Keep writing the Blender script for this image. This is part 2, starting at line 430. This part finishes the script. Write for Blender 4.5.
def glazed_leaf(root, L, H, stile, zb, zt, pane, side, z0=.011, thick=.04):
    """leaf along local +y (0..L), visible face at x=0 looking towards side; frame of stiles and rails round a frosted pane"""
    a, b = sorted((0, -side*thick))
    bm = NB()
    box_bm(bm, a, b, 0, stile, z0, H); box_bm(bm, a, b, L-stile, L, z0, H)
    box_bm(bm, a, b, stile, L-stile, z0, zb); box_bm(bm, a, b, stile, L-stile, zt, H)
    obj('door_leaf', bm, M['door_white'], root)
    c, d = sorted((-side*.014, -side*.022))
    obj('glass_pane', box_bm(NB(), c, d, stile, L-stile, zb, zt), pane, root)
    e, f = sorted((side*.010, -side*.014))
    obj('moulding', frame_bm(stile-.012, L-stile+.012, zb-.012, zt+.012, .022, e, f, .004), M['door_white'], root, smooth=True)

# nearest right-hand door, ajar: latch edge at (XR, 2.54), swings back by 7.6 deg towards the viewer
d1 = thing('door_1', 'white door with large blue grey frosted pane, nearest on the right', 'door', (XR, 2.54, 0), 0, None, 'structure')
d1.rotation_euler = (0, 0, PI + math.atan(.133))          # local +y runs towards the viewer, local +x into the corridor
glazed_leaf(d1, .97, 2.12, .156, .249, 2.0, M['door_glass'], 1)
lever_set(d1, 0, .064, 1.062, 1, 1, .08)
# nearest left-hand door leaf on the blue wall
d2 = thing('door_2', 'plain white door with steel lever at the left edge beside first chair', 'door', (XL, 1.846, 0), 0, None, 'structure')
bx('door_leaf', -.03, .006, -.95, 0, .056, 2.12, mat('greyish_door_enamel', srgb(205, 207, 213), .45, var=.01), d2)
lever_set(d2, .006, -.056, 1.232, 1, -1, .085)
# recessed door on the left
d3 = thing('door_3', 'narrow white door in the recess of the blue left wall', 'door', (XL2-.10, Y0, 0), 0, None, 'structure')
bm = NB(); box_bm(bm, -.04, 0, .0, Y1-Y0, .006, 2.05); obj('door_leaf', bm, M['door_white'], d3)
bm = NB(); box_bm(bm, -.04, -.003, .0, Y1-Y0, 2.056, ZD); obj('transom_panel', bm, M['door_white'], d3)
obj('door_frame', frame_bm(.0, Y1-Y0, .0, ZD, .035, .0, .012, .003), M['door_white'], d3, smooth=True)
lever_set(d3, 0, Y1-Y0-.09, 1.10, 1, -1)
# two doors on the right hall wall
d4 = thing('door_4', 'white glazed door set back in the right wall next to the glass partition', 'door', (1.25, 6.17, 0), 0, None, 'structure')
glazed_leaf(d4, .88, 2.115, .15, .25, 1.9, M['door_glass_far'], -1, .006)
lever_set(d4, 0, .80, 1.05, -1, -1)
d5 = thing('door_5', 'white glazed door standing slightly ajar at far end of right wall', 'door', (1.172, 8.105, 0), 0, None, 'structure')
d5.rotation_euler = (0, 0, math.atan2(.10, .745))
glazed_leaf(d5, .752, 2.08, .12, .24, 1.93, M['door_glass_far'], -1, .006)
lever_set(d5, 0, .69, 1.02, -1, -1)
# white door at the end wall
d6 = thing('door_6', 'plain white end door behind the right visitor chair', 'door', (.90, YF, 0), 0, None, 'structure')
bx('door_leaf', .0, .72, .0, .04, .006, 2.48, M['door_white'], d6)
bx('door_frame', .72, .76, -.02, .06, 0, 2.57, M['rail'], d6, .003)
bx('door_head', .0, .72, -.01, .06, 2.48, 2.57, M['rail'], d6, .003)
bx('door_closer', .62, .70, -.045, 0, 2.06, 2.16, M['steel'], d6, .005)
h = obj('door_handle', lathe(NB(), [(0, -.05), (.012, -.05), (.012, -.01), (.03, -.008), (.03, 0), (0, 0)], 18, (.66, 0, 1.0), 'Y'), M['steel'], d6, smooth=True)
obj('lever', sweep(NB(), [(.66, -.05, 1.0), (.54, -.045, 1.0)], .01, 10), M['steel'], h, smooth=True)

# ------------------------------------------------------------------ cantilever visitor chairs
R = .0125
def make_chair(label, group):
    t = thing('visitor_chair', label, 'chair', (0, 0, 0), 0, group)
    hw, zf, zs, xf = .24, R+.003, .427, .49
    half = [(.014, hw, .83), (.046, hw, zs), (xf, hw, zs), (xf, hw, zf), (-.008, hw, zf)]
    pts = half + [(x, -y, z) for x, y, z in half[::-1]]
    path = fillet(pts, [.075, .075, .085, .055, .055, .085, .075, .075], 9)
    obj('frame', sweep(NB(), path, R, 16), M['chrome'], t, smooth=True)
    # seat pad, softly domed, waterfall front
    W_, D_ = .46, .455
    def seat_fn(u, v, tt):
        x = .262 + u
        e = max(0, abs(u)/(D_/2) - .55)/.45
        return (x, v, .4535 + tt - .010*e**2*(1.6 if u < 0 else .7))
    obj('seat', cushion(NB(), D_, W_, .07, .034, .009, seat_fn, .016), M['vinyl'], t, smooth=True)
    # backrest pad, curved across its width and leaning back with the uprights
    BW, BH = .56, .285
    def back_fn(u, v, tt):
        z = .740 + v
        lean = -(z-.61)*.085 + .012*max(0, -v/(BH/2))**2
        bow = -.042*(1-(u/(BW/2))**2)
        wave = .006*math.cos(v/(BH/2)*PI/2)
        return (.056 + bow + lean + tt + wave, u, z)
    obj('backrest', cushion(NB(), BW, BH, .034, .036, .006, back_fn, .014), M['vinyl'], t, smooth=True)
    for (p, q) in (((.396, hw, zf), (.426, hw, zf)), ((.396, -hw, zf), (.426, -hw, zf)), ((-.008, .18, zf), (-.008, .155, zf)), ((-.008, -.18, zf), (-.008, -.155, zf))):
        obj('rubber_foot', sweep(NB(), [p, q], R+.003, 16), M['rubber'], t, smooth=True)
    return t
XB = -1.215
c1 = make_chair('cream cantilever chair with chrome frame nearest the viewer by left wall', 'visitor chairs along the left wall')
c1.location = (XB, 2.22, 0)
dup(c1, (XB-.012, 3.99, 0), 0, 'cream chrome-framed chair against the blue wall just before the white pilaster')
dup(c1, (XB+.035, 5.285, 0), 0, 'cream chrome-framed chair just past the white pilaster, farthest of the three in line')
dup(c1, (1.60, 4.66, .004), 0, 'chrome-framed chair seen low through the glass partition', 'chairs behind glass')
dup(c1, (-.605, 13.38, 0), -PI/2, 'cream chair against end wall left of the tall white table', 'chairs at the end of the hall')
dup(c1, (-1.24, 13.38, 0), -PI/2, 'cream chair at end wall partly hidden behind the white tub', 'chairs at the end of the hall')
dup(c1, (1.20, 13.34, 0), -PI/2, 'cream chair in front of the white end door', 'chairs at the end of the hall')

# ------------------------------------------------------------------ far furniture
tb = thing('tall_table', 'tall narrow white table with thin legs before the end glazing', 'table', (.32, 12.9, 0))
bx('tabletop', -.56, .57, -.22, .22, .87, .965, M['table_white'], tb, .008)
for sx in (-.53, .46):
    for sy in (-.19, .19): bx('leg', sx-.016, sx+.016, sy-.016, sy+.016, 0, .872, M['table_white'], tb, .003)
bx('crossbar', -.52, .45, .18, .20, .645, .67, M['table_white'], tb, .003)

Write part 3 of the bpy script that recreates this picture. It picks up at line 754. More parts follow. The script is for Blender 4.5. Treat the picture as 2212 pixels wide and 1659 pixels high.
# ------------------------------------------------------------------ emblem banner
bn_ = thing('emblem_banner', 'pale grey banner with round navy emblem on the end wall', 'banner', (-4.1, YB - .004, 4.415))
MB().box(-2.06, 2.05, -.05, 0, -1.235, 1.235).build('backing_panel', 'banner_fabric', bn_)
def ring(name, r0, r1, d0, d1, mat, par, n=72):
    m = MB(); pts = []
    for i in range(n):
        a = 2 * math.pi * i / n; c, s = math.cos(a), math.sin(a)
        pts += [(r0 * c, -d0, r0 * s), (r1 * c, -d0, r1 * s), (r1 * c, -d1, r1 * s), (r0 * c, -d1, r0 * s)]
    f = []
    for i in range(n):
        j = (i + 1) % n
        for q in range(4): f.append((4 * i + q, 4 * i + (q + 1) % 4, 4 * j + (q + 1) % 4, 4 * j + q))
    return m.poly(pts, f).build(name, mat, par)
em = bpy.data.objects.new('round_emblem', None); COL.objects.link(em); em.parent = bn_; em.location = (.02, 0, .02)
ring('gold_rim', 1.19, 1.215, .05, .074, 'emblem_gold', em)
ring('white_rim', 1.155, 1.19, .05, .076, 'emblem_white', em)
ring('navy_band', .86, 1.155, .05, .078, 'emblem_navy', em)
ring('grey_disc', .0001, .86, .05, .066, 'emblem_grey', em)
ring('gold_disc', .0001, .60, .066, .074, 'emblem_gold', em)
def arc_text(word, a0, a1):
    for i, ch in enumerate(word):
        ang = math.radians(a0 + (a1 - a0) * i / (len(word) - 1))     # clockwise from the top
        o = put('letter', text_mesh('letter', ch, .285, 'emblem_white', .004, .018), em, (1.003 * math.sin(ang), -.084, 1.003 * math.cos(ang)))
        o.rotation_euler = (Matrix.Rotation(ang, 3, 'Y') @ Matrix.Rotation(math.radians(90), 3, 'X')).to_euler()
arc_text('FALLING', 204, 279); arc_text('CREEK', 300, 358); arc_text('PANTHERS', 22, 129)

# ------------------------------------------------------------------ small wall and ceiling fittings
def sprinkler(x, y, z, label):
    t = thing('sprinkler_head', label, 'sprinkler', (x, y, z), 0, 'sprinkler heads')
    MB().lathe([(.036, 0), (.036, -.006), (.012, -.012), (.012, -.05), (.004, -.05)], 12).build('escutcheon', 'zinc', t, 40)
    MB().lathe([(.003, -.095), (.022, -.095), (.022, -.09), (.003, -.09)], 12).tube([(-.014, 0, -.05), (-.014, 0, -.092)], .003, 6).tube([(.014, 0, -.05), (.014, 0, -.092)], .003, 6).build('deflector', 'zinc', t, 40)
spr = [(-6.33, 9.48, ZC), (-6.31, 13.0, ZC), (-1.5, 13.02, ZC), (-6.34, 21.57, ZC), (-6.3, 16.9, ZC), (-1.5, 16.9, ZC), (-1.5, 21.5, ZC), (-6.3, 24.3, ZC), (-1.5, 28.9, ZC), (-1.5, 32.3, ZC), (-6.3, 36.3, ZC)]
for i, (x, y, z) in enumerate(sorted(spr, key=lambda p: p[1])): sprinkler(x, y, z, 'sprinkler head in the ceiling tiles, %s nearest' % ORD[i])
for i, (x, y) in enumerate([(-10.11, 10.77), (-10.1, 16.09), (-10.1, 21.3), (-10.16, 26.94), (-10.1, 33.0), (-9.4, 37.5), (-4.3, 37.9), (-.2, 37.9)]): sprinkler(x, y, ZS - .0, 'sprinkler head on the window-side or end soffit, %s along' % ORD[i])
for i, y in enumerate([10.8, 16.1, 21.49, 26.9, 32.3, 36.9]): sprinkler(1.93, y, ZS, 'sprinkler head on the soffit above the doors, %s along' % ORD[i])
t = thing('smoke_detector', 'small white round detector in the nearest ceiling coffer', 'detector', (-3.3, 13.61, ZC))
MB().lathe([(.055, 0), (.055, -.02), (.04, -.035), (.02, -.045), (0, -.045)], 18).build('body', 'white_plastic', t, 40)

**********

Starting at the top of the data above, repeat every line exactly until the line containing "M['door_white'], root, smooth=True)" has been given, then stop.

Keep writing the Blender script for this image. This is part 2, starting at line 430. This part finishes the script. Write for Blender 4.5.
def glazed_leaf(root, L, H, stile, zb, zt, pane, side, z0=.011, thick=.04):
    """leaf along local +y (0..L), visible face at x=0 looking towards side; frame of stiles and rails round a frosted pane"""
    a, b = sorted((0, -side*thick))
    bm = NB()
    box_bm(bm, a, b, 0, stile, z0, H); box_bm(bm, a, b, L-stile, L, z0, H)
    box_bm(bm, a, b, stile, L-stile, z0, zb); box_bm(bm, a, b, stile, L-stile, zt, H)
    obj('door_leaf', bm, M['door_white'], root)
    c, d = sorted((-side*.014, -side*.022))
    obj('glass_pane', box_bm(NB(), c, d, stile, L-stile, zb, zt), pane, root)
    e, f = sorted((side*.010, -side*.014))
    obj('moulding', frame_bm(stile-.012, L-stile+.012, zb-.012, zt+.012, .022, e, f, .004), M['door_white'], root, smooth=True)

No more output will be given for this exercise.